Start of Data for this exercise

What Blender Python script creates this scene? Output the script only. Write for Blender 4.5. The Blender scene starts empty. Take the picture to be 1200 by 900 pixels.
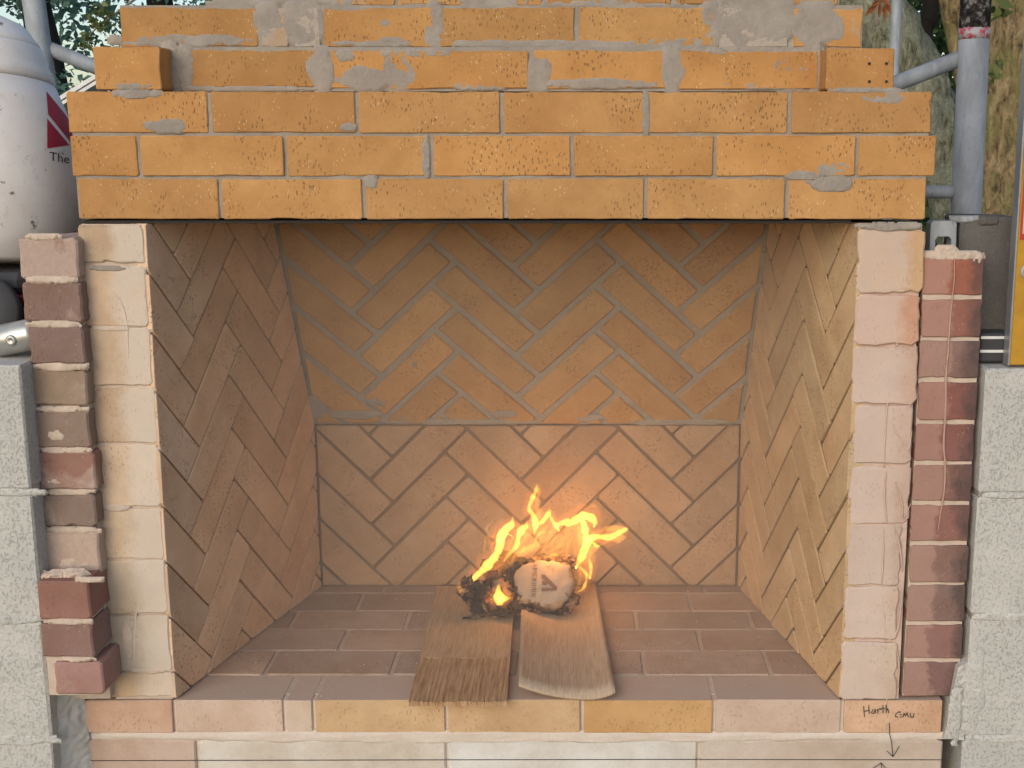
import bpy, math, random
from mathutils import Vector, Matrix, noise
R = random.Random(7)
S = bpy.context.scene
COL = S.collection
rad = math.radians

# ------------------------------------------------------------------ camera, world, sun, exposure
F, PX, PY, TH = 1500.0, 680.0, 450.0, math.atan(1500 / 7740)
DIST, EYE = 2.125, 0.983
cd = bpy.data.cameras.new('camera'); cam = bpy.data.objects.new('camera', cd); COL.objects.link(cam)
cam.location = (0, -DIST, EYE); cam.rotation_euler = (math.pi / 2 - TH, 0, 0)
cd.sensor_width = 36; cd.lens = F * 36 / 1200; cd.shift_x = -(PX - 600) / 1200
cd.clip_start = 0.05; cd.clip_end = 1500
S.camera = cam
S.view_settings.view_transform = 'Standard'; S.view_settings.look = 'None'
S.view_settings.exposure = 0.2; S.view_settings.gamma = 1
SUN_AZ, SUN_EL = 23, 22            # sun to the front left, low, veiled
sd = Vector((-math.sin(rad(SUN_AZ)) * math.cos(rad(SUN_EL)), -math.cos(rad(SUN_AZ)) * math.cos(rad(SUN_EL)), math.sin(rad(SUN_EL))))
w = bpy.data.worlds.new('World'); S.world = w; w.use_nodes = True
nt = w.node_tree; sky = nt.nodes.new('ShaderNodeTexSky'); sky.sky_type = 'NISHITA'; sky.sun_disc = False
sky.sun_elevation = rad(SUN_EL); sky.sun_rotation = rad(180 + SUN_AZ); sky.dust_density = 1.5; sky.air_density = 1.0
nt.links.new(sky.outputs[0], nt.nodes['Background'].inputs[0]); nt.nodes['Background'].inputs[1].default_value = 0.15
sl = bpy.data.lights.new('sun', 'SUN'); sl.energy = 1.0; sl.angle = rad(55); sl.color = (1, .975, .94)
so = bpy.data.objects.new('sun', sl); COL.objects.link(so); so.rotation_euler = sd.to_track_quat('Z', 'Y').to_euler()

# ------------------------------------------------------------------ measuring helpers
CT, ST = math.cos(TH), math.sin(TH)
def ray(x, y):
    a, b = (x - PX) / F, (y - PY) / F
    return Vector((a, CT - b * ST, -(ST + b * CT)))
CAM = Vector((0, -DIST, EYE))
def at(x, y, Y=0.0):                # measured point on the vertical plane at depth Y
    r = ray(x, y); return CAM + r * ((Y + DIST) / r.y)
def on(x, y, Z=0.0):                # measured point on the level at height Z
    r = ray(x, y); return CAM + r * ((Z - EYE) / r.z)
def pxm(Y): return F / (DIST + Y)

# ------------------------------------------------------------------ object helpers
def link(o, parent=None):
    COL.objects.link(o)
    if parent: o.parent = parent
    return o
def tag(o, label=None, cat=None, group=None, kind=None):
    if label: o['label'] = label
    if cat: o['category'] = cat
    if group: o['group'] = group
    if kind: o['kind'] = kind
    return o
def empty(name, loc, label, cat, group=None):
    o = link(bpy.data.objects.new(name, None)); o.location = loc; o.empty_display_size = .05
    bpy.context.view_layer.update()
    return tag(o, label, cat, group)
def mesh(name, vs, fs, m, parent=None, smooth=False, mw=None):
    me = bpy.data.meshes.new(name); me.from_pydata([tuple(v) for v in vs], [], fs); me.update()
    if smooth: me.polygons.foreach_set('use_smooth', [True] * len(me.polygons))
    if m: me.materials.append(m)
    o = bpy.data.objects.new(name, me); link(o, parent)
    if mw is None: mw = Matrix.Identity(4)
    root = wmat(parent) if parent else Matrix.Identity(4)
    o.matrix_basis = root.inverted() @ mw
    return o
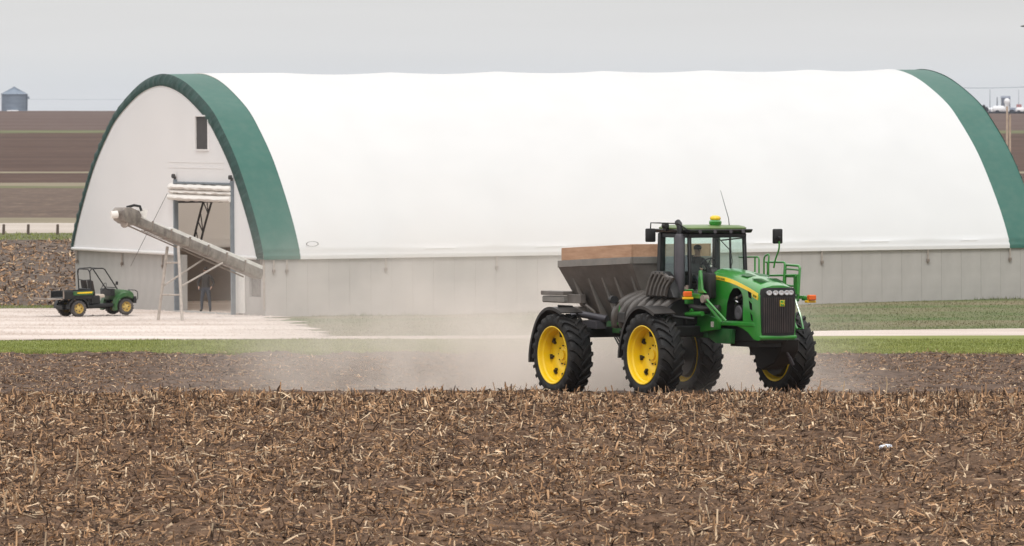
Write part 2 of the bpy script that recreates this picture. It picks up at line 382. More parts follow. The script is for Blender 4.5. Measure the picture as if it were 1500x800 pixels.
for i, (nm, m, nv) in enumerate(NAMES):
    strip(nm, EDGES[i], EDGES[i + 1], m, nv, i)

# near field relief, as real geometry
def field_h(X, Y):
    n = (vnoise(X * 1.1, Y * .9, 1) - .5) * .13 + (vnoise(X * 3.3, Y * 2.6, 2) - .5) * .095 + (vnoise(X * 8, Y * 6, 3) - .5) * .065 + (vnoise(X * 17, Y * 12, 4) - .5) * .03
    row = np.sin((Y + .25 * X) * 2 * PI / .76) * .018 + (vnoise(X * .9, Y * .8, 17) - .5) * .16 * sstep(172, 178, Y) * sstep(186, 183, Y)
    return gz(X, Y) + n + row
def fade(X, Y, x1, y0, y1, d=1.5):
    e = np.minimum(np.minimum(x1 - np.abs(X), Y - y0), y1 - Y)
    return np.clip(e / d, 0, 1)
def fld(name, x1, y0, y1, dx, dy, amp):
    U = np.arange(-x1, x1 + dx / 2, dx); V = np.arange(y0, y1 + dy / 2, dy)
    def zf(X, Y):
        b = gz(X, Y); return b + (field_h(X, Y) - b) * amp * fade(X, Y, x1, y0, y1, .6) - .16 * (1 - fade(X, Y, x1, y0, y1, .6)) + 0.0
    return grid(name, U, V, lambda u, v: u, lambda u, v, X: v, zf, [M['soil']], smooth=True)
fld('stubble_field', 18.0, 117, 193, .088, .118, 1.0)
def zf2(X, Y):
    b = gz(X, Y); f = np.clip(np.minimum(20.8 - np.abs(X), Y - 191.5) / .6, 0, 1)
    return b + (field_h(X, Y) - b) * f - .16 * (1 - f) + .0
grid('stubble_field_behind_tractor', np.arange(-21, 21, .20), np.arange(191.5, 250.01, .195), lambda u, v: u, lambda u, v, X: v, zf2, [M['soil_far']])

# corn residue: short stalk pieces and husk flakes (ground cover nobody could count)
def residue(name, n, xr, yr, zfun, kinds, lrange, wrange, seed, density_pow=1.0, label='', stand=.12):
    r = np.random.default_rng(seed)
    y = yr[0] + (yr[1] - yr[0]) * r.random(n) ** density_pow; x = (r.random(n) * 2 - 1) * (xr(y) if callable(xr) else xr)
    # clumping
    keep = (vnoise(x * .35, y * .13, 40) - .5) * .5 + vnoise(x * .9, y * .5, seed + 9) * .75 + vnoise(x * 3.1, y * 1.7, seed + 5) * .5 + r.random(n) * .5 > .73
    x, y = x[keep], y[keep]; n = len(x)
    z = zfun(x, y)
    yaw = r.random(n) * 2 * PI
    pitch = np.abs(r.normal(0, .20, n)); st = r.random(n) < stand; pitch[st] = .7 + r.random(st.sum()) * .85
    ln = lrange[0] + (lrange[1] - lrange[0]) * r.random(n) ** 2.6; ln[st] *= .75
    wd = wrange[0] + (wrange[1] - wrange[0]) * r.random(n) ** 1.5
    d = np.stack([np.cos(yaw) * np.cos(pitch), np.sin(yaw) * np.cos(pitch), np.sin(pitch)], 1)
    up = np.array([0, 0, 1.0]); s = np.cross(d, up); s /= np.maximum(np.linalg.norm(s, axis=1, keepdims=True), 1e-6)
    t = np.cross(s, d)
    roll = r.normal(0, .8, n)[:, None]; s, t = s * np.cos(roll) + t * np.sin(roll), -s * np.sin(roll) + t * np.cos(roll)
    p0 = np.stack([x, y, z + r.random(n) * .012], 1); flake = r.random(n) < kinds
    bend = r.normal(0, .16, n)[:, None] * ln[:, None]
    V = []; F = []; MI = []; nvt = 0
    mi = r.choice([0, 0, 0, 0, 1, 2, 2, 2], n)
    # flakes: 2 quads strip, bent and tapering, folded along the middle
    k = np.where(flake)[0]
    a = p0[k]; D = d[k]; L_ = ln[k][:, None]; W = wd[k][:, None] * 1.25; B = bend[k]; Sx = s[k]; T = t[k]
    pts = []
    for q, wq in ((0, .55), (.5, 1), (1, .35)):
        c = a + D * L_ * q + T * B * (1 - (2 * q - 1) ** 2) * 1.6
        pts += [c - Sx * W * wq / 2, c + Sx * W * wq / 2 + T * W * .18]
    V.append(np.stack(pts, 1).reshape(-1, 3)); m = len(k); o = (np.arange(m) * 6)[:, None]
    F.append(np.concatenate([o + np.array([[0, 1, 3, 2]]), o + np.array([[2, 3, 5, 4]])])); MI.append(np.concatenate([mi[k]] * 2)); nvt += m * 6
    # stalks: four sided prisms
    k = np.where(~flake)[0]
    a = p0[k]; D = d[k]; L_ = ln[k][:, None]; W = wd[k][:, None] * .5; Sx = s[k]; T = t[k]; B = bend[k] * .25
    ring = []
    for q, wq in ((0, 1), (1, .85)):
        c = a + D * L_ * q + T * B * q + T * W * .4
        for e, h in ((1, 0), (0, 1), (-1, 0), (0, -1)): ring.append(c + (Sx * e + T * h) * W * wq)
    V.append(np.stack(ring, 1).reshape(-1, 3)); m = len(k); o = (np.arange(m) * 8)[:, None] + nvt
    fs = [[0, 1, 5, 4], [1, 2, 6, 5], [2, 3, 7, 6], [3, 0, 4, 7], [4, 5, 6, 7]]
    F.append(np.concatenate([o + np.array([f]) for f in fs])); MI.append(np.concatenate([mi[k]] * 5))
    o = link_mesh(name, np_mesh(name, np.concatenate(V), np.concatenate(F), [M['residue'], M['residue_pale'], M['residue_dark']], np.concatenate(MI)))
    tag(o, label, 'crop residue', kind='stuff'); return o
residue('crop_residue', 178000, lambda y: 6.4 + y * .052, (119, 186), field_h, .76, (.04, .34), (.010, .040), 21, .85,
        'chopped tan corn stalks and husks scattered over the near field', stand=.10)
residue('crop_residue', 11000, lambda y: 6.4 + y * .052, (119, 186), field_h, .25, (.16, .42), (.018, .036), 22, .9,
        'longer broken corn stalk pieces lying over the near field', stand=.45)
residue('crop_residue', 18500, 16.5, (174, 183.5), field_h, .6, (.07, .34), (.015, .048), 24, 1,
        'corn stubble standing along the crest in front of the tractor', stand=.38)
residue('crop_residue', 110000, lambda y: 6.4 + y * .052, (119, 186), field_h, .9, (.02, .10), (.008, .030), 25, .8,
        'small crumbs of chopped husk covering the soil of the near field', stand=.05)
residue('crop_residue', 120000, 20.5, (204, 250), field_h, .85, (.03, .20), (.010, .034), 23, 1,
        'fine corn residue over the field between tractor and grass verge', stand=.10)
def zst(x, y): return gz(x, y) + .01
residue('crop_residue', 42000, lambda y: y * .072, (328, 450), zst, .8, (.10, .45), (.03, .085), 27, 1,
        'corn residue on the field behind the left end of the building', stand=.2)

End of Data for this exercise

What is needed:
From the opening line of the entries above to the line containing "rad = math.radians", please transcribe each line exactly, skipping every picture.

Answer for the task:
What Blender Python script creates this scene? Output the script only. Write for Blender 4.5. The Blender scene starts empty. Take the picture to be 1200 by 900 pixels.
import bpy, math, random
from mathutils import Vector, Matrix, noise
R = random.Random(7)
S = bpy.context.scene
COL = S.collection
rad = math.radians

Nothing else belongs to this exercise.